Figure 5b and Figure 6c,d present the microstructure of the QBT specimen which consists of bulky lenticular prior martensite and nanobainite. Moreover, prior martensite manifested a larger size than the martensites formed from untransformed austenites upon cooling to room temperature. The higher magnification observation as shown in Figure 6d suggested that bainite laths formed adjacent to a prior martensite and grew up to austenites. Furthermore, the untransformed regions in the QBT process are obviously less than that in the DIT process as shown in Figure 5. The observation also confirmed that bainite transformation was accelerated by the prior martensite formation in the QBT process. For further understanding of this bainitic transformation, careful analysis at the growth edge of bainite around the prior martensite is required by a dedicated analytical electron microscope which has high sensitivity.

3.3. Comparison of Bainite Transformation Kinetics between DIT and QBT

Some previous studies [18,19] claim that carbon partitioning into austenite can increase the stabilization of austenite and consequently, hinder the subsequent bainite transformation. Therefore, in order to avoid this effect, a certain volume fraction of prior martensite was introduced before isothermal bainite transformation in our work, which helped us observe the difference between the QBT and DIT processes. The Image-Pro software measured the volume fraction of martensite (V_M) as 33.2% during the QBT process, which was nearly equal to the value (34.9%) calculated by the Koistinen-Marburger law [20], which is expressed by Equation (1).

f = 1 − exp[−1.10 × 10^‒2 (Ms − Tq)]

(1)

where f is the martensite volume fraction, Ms is the martensite transformation starting temperature, and Tq is the quenching temperature.

Figure 7 depicts a comparison of bainite transformation kinetics between DIT and QBT at 300 °C, respectively. For the DIT process, the volume fraction of bainitic ferrite (V_B) is determined by the Image-Pro software and the results are plotted by the open circles in the figure.
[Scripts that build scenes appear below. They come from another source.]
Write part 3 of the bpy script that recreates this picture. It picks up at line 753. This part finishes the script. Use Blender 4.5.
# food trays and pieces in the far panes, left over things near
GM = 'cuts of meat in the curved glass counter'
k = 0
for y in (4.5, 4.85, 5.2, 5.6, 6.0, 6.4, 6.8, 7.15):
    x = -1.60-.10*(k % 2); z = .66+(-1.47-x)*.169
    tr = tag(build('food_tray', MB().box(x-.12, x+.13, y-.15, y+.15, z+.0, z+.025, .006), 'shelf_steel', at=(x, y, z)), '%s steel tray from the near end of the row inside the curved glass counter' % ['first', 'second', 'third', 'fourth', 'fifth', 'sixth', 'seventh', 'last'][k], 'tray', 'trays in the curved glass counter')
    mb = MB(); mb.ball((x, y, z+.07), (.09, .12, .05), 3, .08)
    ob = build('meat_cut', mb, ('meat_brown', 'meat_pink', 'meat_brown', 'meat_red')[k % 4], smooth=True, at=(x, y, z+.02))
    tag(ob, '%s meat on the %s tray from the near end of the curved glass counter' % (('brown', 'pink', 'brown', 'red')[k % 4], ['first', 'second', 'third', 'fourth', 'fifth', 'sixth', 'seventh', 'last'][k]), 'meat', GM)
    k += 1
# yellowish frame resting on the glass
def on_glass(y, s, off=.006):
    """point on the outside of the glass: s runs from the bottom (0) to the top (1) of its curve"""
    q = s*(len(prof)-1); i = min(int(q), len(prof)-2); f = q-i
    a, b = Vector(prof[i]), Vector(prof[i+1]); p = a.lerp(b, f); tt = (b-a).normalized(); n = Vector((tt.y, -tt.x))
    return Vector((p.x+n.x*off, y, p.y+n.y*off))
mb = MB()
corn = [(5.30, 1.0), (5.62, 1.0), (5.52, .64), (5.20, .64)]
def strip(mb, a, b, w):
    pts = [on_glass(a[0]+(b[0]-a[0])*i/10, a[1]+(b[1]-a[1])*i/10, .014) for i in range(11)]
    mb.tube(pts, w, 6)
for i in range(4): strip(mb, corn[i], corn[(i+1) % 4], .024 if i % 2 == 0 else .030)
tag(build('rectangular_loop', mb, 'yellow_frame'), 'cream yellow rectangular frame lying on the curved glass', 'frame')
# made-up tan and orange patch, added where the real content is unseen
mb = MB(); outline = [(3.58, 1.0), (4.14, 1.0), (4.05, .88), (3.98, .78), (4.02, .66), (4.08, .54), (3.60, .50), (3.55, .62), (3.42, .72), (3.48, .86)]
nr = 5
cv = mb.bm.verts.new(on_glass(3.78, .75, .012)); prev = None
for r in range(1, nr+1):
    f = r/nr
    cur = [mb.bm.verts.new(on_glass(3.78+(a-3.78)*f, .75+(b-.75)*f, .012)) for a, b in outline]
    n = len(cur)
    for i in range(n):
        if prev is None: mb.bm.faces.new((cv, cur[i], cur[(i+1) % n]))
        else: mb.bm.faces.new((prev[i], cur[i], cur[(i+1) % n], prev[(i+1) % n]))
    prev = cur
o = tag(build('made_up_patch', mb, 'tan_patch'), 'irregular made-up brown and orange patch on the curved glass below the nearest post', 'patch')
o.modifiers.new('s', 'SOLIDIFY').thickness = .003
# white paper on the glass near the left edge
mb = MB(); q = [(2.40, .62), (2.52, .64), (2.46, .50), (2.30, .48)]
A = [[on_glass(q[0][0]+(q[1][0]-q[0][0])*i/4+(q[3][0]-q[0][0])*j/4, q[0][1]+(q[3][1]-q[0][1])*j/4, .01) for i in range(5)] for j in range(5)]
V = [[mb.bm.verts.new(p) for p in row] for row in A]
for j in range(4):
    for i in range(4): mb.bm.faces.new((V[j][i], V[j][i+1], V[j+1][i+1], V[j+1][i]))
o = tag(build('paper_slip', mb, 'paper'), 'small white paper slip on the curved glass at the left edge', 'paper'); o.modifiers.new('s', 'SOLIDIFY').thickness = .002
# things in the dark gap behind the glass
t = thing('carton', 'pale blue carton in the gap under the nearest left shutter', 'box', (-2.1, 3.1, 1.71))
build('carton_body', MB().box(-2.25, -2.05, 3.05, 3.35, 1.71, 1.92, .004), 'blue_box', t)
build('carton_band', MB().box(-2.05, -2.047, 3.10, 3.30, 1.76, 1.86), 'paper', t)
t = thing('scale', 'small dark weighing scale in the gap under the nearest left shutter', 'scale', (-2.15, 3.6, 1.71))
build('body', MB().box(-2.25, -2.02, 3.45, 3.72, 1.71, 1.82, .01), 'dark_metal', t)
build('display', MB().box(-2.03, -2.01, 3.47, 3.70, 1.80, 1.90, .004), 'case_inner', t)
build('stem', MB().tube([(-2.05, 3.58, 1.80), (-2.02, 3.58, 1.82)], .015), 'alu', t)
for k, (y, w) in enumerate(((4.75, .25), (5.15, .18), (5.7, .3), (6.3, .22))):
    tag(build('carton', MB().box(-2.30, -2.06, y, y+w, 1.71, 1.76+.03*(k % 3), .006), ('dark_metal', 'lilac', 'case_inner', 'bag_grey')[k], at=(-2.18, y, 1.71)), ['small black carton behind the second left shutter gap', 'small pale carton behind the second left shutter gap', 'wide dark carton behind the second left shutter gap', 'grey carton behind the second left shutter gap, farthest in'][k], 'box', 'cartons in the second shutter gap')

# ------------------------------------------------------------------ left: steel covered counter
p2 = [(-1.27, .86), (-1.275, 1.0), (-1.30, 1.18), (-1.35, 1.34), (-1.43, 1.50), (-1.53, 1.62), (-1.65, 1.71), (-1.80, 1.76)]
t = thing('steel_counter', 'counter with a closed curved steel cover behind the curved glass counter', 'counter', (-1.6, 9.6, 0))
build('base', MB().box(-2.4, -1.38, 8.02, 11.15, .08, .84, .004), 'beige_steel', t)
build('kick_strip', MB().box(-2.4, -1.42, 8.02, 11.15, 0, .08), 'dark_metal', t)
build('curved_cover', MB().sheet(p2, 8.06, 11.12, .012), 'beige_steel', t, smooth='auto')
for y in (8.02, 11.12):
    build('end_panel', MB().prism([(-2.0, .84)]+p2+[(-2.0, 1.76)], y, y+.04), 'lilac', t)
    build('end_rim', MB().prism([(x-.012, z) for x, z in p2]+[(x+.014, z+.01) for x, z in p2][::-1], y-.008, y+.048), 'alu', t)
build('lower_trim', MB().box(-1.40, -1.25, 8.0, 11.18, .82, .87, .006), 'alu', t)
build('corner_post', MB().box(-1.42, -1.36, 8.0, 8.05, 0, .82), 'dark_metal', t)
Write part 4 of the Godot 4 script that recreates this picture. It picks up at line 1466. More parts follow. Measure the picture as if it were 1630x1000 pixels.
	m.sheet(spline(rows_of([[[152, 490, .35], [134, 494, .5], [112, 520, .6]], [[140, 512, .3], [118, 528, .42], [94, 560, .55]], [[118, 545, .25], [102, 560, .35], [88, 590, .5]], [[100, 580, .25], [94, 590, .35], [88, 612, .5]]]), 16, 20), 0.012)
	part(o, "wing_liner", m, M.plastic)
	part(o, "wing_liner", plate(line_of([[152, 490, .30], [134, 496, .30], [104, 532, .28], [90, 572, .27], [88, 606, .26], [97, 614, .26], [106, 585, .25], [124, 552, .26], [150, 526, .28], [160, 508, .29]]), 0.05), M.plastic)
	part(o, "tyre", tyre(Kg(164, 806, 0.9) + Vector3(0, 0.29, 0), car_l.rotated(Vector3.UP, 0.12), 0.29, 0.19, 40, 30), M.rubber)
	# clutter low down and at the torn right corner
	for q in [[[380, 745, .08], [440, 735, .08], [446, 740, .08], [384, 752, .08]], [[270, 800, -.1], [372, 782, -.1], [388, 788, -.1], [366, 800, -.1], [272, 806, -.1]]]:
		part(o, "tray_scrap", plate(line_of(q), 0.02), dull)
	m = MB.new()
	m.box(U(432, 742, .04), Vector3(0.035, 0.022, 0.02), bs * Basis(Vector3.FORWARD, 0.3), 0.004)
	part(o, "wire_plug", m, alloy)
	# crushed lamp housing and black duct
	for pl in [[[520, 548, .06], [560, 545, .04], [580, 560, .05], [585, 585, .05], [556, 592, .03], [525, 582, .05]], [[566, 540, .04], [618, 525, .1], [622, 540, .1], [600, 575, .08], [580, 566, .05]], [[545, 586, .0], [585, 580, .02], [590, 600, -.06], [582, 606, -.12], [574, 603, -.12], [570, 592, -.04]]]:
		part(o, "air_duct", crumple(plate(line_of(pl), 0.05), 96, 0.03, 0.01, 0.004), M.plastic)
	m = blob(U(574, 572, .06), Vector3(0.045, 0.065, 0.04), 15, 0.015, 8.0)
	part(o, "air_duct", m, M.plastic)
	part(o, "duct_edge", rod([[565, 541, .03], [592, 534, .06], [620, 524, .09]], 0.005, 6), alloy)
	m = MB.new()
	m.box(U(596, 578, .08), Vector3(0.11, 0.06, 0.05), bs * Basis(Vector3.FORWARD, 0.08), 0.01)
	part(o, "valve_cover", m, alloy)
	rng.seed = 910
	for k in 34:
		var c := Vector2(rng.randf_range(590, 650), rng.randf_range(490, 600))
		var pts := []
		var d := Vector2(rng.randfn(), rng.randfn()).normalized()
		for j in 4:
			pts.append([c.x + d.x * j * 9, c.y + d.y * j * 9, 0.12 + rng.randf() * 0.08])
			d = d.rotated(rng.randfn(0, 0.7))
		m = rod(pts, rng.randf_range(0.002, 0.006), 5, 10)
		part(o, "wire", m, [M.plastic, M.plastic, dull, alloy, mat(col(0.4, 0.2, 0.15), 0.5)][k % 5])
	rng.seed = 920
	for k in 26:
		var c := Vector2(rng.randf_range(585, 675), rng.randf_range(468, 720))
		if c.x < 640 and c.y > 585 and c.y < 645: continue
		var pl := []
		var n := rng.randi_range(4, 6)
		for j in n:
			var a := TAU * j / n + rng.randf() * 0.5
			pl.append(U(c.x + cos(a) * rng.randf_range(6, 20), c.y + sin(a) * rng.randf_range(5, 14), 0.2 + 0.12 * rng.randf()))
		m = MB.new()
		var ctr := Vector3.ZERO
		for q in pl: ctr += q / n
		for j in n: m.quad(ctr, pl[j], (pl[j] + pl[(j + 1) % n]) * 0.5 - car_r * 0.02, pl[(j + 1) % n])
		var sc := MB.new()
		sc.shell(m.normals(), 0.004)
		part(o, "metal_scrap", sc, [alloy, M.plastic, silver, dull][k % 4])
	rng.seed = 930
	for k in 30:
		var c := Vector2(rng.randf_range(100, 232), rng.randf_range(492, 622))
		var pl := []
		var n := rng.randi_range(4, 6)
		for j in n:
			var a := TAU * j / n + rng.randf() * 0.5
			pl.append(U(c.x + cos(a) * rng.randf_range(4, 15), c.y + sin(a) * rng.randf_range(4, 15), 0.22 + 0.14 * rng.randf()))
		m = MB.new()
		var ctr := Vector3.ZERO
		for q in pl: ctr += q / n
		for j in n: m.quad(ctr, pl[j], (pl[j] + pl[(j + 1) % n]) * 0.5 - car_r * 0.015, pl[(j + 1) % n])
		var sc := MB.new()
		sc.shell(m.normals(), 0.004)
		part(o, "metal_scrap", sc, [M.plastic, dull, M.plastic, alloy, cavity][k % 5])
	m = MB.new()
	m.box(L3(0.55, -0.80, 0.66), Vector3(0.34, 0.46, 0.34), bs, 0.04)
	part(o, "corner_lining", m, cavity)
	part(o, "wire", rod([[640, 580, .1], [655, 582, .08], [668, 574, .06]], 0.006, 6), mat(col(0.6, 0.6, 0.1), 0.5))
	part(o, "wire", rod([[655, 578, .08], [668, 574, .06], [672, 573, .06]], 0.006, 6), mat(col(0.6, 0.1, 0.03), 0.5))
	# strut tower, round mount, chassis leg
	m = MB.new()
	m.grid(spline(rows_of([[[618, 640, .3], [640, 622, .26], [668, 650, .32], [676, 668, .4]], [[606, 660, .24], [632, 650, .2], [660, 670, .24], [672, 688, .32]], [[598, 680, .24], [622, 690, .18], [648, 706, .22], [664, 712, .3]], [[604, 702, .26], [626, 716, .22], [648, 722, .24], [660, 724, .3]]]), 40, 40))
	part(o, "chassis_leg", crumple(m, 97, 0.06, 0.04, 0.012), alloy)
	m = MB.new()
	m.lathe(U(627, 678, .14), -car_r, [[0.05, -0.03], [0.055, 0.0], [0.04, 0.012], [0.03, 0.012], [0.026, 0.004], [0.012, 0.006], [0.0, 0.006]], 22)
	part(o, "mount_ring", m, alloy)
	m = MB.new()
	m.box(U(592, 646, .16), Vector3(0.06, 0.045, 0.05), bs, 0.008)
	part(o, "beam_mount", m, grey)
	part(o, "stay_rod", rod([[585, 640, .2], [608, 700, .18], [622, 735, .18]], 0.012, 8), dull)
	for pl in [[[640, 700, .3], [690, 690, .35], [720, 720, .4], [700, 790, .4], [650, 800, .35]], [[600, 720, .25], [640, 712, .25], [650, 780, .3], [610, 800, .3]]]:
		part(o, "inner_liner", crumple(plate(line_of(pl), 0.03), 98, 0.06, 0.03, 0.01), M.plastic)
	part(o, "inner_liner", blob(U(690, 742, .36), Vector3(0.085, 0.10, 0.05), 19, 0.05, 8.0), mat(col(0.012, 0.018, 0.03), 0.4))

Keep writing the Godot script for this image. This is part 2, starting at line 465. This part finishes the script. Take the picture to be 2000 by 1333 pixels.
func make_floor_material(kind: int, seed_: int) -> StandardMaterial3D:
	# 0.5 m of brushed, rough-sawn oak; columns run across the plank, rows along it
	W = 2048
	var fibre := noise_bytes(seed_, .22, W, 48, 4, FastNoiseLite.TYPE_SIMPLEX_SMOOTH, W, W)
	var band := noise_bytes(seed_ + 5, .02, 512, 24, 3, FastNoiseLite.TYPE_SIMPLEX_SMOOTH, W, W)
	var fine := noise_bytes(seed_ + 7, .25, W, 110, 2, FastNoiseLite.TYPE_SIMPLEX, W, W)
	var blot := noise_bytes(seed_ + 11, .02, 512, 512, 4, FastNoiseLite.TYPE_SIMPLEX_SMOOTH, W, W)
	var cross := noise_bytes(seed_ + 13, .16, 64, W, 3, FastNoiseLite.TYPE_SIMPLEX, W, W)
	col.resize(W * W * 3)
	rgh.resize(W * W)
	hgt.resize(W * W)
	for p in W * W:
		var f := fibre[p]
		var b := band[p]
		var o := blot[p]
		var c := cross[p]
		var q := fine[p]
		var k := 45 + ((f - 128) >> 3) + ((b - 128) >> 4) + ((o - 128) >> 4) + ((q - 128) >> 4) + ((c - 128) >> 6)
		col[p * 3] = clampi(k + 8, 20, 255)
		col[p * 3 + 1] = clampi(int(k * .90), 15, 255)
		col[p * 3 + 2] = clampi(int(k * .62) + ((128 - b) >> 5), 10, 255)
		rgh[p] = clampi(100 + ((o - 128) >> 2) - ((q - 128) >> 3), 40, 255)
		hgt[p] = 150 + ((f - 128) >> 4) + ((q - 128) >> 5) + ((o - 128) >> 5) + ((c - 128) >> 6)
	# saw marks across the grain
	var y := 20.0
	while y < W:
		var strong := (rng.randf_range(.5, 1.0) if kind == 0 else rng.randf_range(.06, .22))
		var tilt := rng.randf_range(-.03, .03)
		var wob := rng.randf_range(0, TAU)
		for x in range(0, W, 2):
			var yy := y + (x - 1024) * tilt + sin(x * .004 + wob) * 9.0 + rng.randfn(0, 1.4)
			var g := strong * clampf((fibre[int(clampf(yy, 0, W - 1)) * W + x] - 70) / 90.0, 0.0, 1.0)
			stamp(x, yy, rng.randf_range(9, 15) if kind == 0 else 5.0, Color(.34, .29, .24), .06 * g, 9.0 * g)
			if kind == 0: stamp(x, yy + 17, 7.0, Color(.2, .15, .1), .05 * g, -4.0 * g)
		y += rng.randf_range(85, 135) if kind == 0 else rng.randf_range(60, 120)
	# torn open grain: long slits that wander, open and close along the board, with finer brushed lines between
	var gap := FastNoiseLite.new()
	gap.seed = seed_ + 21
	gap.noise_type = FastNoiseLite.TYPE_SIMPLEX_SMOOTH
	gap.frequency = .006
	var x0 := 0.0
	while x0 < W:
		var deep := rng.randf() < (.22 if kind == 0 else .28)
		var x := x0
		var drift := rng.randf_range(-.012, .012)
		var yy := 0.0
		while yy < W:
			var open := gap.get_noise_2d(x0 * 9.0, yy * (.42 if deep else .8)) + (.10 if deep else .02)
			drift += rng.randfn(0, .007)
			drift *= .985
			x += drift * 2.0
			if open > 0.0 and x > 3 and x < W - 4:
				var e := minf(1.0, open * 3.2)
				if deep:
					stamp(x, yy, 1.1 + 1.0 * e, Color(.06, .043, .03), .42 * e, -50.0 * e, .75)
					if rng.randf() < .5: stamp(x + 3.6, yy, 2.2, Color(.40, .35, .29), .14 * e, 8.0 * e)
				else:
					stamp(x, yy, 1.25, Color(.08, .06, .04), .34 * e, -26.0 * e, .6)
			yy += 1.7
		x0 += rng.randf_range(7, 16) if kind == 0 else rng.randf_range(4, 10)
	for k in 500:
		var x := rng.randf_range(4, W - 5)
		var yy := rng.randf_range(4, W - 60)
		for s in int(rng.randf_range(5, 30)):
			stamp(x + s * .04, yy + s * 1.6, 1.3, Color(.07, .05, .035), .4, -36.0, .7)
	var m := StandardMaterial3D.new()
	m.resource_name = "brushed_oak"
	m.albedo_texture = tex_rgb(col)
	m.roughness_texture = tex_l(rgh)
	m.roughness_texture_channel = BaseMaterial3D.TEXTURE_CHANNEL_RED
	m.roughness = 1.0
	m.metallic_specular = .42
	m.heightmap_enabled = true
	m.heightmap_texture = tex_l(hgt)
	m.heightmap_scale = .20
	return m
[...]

For the QBT process, the summation of the volume fraction of V_B and V_M, given as (V_B+M), is plotted by the four open squares in the figure. The normalized volume fraction of bainitic ferrite f_B = V_B/(1 − V_M) is plotted by the solid triangles in Figure 7. The figures confirm that the bainite transformation is accelerated by the presence of prior martensite. Moreover, the time required to obtain a 10% V_B was shorter for QBT in comparison to DIT: 1000 s vs. 1500 s. Gong et al. [10] and Zhu et al. [19] had used this method to compare the kinetics of bainite transformation from the different conditions of austenite in QBT.

Table 1. Relationship between the number of bainitic-ferrite nucleation points and the isothermal time.

Nucleation Points	Isothermal Time, s
	DIT	QBT
1	<280	<120
3	<357	<144
5	<379	<217
10	<560	<236
20	<674	<303

reveals that there was some relationship between the number of bainitic-ferrite nucleation points and the isothermal time. This experimental finding suggests that the QBT process can provide more nucleation sites than the DIT process in the same duration time. However, two mechanisms were proposed for the acceleration of bainite transformation due to prior martensite. First, transformation strains produced by martensite formation provided the preferential nucleation sites for subsequent bainite transformation, and second, the interface between prior martensite and austenite acted as a preferential nucleation site [21]. Most researchers support the first idea. Howard et al. [22] found that most of the premature bainite was formed clearly away from the martensite plates. Kawata et al. [13] claimed that interfacial energy played a key role in the acceleration of bainite transformation and found that the acceleration effects of prior martensite (with transformation strain) and prior ferrite (without transformation strain) were the same when the volume fractions of both phases were at the same level. Therefore, the mechanism behind the acceleration of bainite transformation due to prior martensite is still under debate.

It is noticeable that bainites can formed at the interface between martensite and austenite as shown in Figure 6d. However, we study it just in two dimensions. It is difficult to deduce the structure of the observed surface because a bainite can touch a prior martensite beneath the observed surface [23]. Therefore, the results obtained from in situ observations are not enough to infer the major factor for the acceleration of bainite transformation. Further investigation is needed to clarify how the prior martensite impacts on the bainite transformation, making it necessary to observe the three-dimensional morphology, for example, using a Focused Ion Beam Scanning Electron Microscope (FIB-SEM).

4. Conclusions

The in-situ observation method was employed to explore the nanobainite transformation behavior in the DIT and QBT processes. The main results obtained are summarized as follows:

• Prior martensite formation is found to accelerate the subsequent nanobainite transformation. The transformation occurs more quickly in QBT than in DIT.
• Bainitic laths formed adjacent to a prior martensite plate and grew up to austenites.
• Bainite phases formed both at the grain boundaries of the parent phase and inside the grains. Regarding the growth mode, bainite grows along the longitudinal direction and hardly grows along the lateral direction.